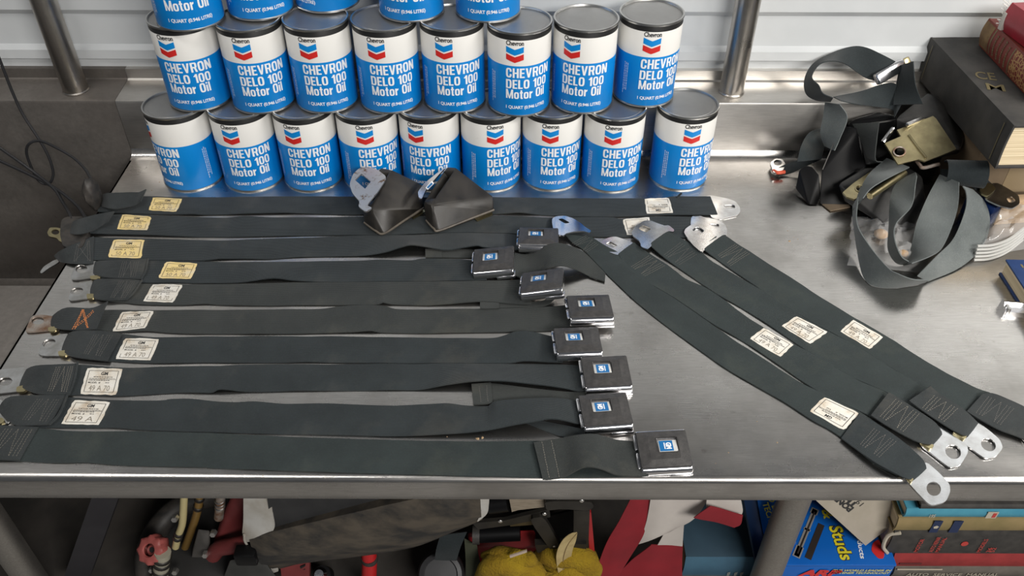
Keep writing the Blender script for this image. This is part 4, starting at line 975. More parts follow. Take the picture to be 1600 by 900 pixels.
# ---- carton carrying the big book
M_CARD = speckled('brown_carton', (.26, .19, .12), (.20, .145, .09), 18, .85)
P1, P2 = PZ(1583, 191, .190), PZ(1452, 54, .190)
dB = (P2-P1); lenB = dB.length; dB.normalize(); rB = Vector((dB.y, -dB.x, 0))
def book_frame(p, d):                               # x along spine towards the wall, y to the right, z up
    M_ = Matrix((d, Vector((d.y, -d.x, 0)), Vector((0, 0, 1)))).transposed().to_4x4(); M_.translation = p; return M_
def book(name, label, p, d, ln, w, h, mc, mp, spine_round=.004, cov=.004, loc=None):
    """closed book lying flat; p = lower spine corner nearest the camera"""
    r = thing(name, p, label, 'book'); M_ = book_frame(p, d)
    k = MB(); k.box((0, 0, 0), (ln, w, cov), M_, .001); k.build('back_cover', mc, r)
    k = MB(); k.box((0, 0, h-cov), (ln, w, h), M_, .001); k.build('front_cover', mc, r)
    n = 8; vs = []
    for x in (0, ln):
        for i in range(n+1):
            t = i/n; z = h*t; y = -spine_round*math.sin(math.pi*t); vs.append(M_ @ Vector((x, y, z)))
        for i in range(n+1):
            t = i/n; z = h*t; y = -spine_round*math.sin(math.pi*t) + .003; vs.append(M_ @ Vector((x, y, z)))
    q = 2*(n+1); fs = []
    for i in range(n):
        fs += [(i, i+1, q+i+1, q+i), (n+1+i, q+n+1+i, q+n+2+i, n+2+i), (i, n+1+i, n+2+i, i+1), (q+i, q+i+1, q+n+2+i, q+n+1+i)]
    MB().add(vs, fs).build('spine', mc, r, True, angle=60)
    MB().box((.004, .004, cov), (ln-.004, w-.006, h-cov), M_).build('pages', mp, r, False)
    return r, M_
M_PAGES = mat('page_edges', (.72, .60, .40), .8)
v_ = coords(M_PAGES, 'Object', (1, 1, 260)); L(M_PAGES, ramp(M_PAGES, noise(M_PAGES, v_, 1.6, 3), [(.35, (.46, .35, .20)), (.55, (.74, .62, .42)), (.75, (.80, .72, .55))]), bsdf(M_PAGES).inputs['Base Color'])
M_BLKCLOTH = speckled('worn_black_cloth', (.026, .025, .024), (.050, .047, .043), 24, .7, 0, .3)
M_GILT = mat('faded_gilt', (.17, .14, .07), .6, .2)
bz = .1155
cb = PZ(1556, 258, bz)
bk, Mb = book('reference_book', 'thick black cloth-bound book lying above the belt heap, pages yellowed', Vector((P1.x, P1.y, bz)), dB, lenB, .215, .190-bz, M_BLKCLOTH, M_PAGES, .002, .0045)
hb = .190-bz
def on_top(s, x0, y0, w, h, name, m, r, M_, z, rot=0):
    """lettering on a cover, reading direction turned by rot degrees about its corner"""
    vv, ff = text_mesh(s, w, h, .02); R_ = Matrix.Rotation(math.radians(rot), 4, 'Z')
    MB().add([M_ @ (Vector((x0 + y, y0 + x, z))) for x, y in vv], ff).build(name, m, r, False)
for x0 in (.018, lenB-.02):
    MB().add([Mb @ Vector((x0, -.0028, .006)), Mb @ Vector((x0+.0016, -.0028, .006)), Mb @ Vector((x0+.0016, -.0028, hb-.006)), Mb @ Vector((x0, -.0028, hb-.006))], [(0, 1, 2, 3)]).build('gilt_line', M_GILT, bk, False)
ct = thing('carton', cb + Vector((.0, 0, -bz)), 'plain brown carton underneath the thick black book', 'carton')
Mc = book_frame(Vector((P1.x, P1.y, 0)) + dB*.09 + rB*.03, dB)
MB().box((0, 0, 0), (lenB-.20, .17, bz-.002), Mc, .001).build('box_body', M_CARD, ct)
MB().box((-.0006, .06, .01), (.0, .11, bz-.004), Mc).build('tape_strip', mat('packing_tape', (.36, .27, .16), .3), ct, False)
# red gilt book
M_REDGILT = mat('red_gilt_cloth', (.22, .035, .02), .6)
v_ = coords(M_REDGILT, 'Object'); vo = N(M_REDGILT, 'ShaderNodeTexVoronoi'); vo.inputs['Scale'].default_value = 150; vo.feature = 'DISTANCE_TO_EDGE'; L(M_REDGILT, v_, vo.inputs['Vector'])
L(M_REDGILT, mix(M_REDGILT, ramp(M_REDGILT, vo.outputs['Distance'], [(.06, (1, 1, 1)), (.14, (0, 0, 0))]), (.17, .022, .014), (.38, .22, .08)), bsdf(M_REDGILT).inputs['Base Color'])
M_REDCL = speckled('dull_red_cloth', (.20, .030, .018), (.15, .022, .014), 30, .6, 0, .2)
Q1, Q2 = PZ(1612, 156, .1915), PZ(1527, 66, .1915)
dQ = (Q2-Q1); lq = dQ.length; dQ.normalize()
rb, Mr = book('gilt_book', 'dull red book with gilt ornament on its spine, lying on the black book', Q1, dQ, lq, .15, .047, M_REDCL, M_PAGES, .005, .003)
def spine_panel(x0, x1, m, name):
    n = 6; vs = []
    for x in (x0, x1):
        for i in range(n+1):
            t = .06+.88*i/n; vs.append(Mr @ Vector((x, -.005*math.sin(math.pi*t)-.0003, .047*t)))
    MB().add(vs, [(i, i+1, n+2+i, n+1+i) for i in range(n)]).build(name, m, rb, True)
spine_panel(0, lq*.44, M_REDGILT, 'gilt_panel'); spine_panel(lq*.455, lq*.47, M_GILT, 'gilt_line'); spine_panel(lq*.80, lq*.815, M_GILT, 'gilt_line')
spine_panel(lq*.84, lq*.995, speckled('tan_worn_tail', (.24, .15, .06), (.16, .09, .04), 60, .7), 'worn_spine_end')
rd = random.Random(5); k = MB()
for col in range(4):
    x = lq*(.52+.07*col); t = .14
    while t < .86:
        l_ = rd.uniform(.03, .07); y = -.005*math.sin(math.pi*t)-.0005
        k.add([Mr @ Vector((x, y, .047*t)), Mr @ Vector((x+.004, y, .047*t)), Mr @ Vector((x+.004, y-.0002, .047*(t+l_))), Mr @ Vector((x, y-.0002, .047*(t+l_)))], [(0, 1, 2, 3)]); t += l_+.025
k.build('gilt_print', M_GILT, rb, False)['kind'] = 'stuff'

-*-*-

__Your goal__: Transcribe the whole listing exactly. Pictures stay out of your copy.

__Solution to the exercise__:
Keep writing the Blender script for this image. This is part 4, starting at line 975. More parts follow. Take the picture to be 1600 by 900 pixels.
# ---- carton carrying the big book
M_CARD = speckled('brown_carton', (.26, .19, .12), (.20, .145, .09), 18, .85)
P1, P2 = PZ(1583, 191, .190), PZ(1452, 54, .190)
dB = (P2-P1); lenB = dB.length; dB.normalize(); rB = Vector((dB.y, -dB.x, 0))
def book_frame(p, d):                               # x along spine towards the wall, y to the right, z up
    M_ = Matrix((d, Vector((d.y, -d.x, 0)), Vector((0, 0, 1)))).transposed().to_4x4(); M_.translation = p; return M_
def book(name, label, p, d, ln, w, h, mc, mp, spine_round=.004, cov=.004, loc=None):
    """closed book lying flat; p = lower spine corner nearest the camera"""
    r = thing(name, p, label, 'book'); M_ = book_frame(p, d)
    k = MB(); k.box((0, 0, 0), (ln, w, cov), M_, .001); k.build('back_cover', mc, r)
    k = MB(); k.box((0, 0, h-cov), (ln, w, h), M_, .001); k.build('front_cover', mc, r)
    n = 8; vs = []
    for x in (0, ln):
        for i in range(n+1):
            t = i/n; z = h*t; y = -spine_round*math.sin(math.pi*t); vs.append(M_ @ Vector((x, y, z)))
        for i in range(n+1):
            t = i/n; z = h*t; y = -spine_round*math.sin(math.pi*t) + .003; vs.append(M_ @ Vector((x, y, z)))
    q = 2*(n+1); fs = []
    for i in range(n):
        fs += [(i, i+1, q+i+1, q+i), (n+1+i, q+n+1+i, q+n+2+i, n+2+i), (i, n+1+i, n+2+i, i+1), (q+i, q+i+1, q+n+2+i, q+n+1+i)]
    MB().add(vs, fs).build('spine', mc, r, True, angle=60)
    MB().box((.004, .004, cov), (ln-.004, w-.006, h-cov), M_).build('pages', mp, r, False)
    return r, M_
M_PAGES = mat('page_edges', (.72, .60, .40), .8)
v_ = coords(M_PAGES, 'Object', (1, 1, 260)); L(M_PAGES, ramp(M_PAGES, noise(M_PAGES, v_, 1.6, 3), [(.35, (.46, .35, .20)), (.55, (.74, .62, .42)), (.75, (.80, .72, .55))]), bsdf(M_PAGES).inputs['Base Color'])
M_BLKCLOTH = speckled('worn_black_cloth', (.026, .025, .024), (.050, .047, .043), 24, .7, 0, .3)
M_GILT = mat('faded_gilt', (.17, .14, .07), .6, .2)
bz = .1155
cb = PZ(1556, 258, bz)
bk, Mb = book('reference_book', 'thick black cloth-bound book lying above the belt heap, pages yellowed', Vector((P1.x, P1.y, bz)), dB, lenB, .215, .190-bz, M_BLKCLOTH, M_PAGES, .002, .0045)
hb = .190-bz
def on_top(s, x0, y0, w, h, name, m, r, M_, z, rot=0):
    """lettering on a cover, reading direction turned by rot degrees about its corner"""
    vv, ff = text_mesh(s, w, h, .02); R_ = Matrix.Rotation(math.radians(rot), 4, 'Z')
    MB().add([M_ @ (Vector((x0 + y, y0 + x, z))) for x, y in vv], ff).build(name, m, r, False)
for x0 in (.018, lenB-.02):
    MB().add([Mb @ Vector((x0, -.0028, .006)), Mb @ Vector((x0+.0016, -.0028, .006)), Mb @ Vector((x0+.0016, -.0028, hb-.006)), Mb @ Vector((x0, -.0028, hb-.006))], [(0, 1, 2, 3)]).build('gilt_line', M_GILT, bk, False)
ct = thing('carton', cb + Vector((.0, 0, -bz)), 'plain brown carton underneath the thick black book', 'carton')
Mc = book_frame(Vector((P1.x, P1.y, 0)) + dB*.09 + rB*.03, dB)
MB().box((0, 0, 0), (lenB-.20, .17, bz-.002), Mc, .001).build('box_body', M_CARD, ct)
MB().box((-.0006, .06, .01), (.0, .11, bz-.004), Mc).build('tape_strip', mat('packing_tape', (.36, .27, .16), .3), ct, False)
# red gilt book
M_REDGILT = mat('red_gilt_cloth', (.22, .035, .02), .6)
v_ = coords(M_REDGILT, 'Object'); vo = N(M_REDGILT, 'ShaderNodeTexVoronoi'); vo.inputs['Scale'].default_value = 150; vo.feature = 'DISTANCE_TO_EDGE'; L(M_REDGILT, v_, vo.inputs['Vector'])
L(M_REDGILT, mix(M_REDGILT, ramp(M_REDGILT, vo.outputs['Distance'], [(.06, (1, 1, 1)), (.14, (0, 0, 0))]), (.17, .022, .014), (.38, .22, .08)), bsdf(M_REDGILT).inputs['Base Color'])
M_REDCL = speckled('dull_red_cloth', (.20, .030, .018), (.15, .022, .014), 30, .6, 0, .2)
Q1, Q2 = PZ(1612, 156, .1915), PZ(1527, 66, .1915)
dQ = (Q2-Q1); lq = dQ.length; dQ.normalize()
rb, Mr = book('gilt_book', 'dull red book with gilt ornament on its spine, lying on the black book', Q1, dQ, lq, .15, .047, M_REDCL, M_PAGES, .005, .003)
def spine_panel(x0, x1, m, name):
    n = 6; vs = []
    for x in (x0, x1):
        for i in range(n+1):
            t = .06+.88*i/n; vs.append(Mr @ Vector((x, -.005*math.sin(math.pi*t)-.0003, .047*t)))
    MB().add(vs, [(i, i+1, n+2+i, n+1+i) for i in range(n)]).build(name, m, rb, True)
spine_panel(0, lq*.44, M_REDGILT, 'gilt_panel'); spine_panel(lq*.455, lq*.47, M_GILT, 'gilt_line'); spine_panel(lq*.80, lq*.815, M_GILT, 'gilt_line')
spine_panel(lq*.84, lq*.995, speckled('tan_worn_tail', (.24, .15, .06), (.16, .09, .04), 60, .7), 'worn_spine_end')
rd = random.Random(5); k = MB()
for col in range(4):
    x = lq*(.52+.07*col); t = .14
    while t < .86:
        l_ = rd.uniform(.03, .07); y = -.005*math.sin(math.pi*t)-.0005
        k.add([Mr @ Vector((x, y, .047*t)), Mr @ Vector((x+.004, y, .047*t)), Mr @ Vector((x+.004, y-.0002, .047*(t+l_))), Mr @ Vector((x, y-.0002, .047*(t+l_)))], [(0, 1, 2, 3)]); t += l_+.025
k.build('gilt_print', M_GILT, rb, False)['kind'] = 'stuff'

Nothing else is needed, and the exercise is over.